Sunday, April 18, 2010

To Protect and Serve Nonstereotypical Attitudes of Black Students

African-American females have been conditioned to “protect and serve” in the various communities that they have been in. We have been socialized to be the mother figures of classrooms and in other social contexts that makes everyone feel comfortable and at ease. According to “To Protect and Serve”, we are commissioned by teachers to be enforcers of discipline and we also befriend children of all backgrounds, acting as a surrogate mother for those who may or may not be able to have the social interactions to be able to make friends. The article also spoke about Black students not being able to speak to teachers for help in areas they may have trouble in for fear of deficiency. I can speak personally to this experience because for so long I was afraid to go to my teachers for assistance because I was afraid they would think less of me. On many occasions when I was younger I would go to a teacher and in my opinion, I would think that I was being chastised because I didn’t know enough. I would leave the classroom knowing that I did not fully grasp a concept that I was trying to learn, but because of fear of a negative reaction from my teacher, I would shy away and try to learn on my own.

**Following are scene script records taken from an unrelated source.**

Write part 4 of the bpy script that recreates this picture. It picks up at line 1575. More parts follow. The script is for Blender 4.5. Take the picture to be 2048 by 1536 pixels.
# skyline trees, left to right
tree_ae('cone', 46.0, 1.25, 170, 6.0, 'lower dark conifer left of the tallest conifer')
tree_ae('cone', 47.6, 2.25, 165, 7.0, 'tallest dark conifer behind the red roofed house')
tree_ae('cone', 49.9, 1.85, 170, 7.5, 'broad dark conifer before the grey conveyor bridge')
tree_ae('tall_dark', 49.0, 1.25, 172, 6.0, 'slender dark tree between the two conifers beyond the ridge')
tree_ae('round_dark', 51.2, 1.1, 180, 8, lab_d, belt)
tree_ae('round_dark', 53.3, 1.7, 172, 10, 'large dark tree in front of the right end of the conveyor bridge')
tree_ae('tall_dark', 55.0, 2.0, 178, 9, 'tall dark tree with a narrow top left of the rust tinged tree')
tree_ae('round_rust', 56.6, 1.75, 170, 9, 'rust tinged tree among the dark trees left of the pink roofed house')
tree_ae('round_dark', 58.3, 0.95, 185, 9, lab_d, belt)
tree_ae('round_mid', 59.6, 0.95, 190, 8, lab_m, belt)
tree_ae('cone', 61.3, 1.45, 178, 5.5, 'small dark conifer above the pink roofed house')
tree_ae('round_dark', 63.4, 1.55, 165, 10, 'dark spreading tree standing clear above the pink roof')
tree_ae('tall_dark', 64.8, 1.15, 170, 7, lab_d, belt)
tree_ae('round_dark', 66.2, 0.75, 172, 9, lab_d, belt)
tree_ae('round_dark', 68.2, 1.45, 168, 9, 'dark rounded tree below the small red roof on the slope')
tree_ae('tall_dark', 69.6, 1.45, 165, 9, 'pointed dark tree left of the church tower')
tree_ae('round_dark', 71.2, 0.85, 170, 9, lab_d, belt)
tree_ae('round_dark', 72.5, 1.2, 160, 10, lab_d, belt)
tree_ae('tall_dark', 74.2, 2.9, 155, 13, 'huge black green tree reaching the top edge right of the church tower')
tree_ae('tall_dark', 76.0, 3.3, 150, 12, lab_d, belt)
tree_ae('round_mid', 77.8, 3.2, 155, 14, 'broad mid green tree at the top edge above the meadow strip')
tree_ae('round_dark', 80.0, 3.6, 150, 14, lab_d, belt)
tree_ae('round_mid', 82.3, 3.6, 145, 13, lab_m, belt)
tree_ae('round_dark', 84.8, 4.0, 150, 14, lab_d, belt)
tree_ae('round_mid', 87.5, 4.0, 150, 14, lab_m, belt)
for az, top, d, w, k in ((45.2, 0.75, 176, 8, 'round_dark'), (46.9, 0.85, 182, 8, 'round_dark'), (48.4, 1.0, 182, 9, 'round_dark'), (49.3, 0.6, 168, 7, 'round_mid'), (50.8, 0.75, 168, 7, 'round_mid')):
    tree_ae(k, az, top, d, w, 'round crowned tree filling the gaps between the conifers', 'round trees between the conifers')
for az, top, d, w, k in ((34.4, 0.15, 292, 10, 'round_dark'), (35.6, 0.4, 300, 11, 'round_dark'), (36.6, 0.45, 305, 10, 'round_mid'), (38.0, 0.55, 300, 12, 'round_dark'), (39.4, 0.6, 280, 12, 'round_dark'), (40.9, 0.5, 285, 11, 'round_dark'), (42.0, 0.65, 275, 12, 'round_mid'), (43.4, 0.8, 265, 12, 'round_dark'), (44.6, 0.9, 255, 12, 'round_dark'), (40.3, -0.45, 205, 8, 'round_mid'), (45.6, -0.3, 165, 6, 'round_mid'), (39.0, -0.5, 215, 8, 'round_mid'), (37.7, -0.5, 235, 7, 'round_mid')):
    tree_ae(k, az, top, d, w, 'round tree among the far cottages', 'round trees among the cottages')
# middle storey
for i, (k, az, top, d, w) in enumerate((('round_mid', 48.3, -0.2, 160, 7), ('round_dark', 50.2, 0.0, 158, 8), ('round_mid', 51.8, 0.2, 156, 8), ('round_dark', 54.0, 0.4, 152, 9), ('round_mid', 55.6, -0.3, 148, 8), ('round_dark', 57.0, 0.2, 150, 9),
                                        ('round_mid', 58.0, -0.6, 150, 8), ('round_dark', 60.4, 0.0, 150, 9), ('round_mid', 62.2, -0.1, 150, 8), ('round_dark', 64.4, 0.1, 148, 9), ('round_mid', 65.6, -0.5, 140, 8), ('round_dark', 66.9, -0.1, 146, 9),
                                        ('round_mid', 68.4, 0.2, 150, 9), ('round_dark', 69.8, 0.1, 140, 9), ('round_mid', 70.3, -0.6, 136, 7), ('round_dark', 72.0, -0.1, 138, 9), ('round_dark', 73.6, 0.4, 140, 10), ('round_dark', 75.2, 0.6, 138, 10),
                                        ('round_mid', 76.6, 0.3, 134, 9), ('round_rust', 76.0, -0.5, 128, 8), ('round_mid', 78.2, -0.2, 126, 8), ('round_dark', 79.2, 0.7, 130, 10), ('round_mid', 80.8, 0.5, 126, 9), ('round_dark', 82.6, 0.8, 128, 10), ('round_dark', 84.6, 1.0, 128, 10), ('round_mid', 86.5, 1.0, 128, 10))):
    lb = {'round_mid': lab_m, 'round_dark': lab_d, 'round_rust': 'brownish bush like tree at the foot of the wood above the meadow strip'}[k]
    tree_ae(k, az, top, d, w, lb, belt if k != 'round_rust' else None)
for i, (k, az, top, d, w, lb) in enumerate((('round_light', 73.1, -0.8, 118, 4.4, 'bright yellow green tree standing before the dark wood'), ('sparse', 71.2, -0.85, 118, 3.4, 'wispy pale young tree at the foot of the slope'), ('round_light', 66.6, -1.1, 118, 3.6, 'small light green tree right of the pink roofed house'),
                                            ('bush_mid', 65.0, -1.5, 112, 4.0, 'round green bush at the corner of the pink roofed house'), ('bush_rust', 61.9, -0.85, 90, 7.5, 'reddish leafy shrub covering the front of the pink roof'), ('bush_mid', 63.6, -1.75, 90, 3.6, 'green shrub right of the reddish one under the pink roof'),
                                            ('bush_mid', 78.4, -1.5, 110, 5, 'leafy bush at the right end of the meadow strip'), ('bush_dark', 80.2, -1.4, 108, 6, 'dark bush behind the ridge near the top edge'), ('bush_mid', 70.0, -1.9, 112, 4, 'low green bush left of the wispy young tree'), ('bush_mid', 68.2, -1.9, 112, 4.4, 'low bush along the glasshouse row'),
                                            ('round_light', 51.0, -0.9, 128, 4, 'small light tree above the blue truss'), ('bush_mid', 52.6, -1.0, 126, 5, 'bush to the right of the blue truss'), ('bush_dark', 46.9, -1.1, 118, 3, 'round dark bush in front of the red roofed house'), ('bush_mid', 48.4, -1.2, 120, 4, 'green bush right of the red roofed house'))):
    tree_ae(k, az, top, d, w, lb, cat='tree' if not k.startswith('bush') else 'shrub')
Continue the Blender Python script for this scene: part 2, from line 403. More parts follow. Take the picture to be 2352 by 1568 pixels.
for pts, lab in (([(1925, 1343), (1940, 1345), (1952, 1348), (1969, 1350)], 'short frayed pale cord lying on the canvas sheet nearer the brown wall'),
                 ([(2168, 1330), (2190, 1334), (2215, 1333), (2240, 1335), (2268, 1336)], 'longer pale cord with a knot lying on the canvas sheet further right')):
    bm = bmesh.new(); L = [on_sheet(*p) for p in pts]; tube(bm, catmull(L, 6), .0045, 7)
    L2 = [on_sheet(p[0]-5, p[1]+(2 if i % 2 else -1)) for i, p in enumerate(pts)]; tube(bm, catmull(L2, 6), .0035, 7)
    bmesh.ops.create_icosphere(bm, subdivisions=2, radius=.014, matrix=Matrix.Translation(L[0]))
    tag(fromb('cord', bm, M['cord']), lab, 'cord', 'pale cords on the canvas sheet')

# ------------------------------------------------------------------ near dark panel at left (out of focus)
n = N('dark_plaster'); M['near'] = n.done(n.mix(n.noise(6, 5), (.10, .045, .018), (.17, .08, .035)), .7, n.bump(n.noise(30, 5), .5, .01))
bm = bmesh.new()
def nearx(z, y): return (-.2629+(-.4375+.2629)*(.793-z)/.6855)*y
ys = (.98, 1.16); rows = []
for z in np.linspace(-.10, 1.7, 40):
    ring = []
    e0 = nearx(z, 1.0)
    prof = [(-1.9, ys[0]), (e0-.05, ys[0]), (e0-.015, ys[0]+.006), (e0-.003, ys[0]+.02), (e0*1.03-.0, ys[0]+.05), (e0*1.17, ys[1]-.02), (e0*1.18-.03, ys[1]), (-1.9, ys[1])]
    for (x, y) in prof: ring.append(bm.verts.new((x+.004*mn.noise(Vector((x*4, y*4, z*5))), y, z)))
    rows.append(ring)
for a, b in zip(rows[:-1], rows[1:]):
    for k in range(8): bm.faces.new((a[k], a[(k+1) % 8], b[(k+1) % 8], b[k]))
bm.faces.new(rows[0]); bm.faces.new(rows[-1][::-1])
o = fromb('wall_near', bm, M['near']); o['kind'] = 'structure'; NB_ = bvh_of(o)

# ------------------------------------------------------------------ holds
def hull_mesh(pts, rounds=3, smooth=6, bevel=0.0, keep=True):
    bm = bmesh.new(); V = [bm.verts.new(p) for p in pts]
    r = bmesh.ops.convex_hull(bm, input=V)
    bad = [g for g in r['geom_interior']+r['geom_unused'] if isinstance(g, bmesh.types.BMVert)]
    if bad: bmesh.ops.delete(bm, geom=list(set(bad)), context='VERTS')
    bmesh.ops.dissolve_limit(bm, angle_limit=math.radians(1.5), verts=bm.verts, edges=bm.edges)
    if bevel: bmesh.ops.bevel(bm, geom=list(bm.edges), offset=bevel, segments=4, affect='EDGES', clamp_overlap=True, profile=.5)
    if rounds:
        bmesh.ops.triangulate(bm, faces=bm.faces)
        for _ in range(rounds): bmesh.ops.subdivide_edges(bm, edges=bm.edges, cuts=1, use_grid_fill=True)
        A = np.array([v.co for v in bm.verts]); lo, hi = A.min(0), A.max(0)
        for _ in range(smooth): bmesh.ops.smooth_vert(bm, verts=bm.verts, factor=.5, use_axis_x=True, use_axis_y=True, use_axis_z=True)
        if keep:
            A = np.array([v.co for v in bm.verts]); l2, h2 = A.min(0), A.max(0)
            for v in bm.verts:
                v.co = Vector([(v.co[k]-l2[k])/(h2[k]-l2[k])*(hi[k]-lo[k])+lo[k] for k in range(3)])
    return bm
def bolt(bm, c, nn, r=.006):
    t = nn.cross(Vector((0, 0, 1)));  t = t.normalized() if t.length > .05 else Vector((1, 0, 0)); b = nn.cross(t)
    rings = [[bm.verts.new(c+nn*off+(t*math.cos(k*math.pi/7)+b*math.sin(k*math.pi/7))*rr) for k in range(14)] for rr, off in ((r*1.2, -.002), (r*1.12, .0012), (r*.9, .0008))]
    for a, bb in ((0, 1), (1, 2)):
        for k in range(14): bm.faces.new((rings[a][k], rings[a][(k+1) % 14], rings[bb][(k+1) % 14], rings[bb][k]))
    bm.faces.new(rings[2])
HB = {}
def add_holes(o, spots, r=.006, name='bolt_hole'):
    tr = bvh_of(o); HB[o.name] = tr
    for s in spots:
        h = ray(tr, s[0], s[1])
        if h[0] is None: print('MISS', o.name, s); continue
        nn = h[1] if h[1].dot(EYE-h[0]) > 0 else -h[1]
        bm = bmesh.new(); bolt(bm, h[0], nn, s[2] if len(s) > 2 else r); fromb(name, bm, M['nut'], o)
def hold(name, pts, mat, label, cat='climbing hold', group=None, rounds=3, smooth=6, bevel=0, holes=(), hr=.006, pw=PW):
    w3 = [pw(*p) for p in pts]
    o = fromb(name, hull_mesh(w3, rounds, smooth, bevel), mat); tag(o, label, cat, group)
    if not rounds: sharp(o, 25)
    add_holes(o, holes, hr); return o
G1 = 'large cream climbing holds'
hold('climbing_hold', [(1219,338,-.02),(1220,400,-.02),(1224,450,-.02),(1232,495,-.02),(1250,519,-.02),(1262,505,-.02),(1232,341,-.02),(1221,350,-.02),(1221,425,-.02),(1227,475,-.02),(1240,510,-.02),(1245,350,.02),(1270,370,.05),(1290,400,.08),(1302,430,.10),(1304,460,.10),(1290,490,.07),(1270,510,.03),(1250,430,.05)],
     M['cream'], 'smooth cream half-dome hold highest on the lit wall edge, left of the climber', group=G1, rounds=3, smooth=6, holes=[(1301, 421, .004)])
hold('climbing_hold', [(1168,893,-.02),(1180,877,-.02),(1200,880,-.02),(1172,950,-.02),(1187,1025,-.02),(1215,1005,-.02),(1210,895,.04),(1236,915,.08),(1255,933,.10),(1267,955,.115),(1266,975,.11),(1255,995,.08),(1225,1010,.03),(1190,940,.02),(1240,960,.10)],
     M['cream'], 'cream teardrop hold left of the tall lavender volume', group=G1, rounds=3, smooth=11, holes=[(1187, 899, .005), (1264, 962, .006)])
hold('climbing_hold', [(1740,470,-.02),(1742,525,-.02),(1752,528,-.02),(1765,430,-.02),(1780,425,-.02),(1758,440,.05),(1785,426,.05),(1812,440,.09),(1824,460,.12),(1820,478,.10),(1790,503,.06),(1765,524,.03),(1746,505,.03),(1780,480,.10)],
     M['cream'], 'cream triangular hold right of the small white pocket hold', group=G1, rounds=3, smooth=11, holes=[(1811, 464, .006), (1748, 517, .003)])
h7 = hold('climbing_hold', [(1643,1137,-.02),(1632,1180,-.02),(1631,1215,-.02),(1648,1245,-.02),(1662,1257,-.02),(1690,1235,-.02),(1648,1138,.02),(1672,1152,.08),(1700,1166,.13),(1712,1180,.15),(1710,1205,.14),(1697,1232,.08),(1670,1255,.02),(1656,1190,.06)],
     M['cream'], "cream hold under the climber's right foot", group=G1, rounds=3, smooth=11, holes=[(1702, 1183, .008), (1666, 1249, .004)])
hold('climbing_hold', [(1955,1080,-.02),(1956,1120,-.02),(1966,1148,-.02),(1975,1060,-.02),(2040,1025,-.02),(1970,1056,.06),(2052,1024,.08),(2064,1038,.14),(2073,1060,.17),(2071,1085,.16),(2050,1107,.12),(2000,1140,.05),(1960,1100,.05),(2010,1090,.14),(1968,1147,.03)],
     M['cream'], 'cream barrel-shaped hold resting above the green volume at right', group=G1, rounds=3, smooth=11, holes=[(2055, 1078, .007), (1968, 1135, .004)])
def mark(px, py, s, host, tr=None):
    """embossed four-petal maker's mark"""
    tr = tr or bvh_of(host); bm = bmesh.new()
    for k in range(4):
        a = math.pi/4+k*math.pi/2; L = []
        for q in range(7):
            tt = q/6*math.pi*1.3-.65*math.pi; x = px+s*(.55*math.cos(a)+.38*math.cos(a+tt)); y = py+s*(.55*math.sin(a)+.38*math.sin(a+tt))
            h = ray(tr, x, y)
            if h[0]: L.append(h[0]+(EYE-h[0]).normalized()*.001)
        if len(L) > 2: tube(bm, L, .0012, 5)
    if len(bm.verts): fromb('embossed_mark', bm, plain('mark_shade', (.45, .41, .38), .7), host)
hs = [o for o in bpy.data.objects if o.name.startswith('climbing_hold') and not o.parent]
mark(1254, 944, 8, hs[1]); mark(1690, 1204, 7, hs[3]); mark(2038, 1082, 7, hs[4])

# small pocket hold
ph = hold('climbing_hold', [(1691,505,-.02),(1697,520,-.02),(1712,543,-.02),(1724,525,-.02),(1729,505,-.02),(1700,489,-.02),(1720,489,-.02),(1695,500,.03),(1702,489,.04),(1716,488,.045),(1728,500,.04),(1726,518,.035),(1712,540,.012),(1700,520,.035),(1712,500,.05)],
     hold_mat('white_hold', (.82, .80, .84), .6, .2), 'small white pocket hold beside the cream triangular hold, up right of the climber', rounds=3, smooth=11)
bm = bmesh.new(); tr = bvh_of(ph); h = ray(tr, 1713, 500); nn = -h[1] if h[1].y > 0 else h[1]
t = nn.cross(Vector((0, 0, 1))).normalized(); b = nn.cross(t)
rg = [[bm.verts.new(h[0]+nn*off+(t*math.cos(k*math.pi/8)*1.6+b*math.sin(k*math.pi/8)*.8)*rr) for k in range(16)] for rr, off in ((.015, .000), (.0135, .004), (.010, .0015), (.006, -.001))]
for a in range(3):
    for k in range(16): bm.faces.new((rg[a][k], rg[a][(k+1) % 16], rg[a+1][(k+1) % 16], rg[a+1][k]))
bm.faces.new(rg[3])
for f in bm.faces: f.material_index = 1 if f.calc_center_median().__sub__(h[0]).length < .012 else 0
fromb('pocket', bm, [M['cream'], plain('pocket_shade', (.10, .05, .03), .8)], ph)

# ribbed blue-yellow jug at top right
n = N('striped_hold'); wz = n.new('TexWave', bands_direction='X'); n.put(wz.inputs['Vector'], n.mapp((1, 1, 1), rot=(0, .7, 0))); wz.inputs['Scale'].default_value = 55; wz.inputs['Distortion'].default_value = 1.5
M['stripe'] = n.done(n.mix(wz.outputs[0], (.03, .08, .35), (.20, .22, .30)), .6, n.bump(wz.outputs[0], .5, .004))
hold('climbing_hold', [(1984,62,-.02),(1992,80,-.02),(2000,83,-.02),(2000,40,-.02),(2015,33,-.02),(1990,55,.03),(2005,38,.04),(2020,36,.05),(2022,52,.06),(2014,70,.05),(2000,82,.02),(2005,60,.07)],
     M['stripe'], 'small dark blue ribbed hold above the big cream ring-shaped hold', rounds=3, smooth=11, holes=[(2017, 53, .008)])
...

The article also talks about “code switching”, using African American Vernacular English in one setting and Standard English in another. It goes on to talk about African American females who are successful in the classroom and that “work hard, silent, and when they vocalize, they speak’ in a different voice‘”. It was also said that thes type of students act in this manner in order to cast off low expectations and not to be labeled as “loud Black girls’. I had my personal bout with the stereotype of quiet girls who were academically intelligent. I was thought of as ‘not black’ or ‘not black enough’ when I was younger because I didn’t use the slang that many of my classmates did, didn’t dress the same way they did, and did not listen to the same music that they did. I would caution that not every Black student is comfortable using vernacular and adapting to the culture that many Blacks identify with. I appreciated the culture, but I wasn’t accepted by people of my own skin color that according to the parameters of the Black community, I am supposed to identify with. Blacks should learn to appreciate their Black culture and the vernacular associated with it, but we should also appreciate those who are not as exposed and consider themselves equally as Black as those who do express themselves in that manner.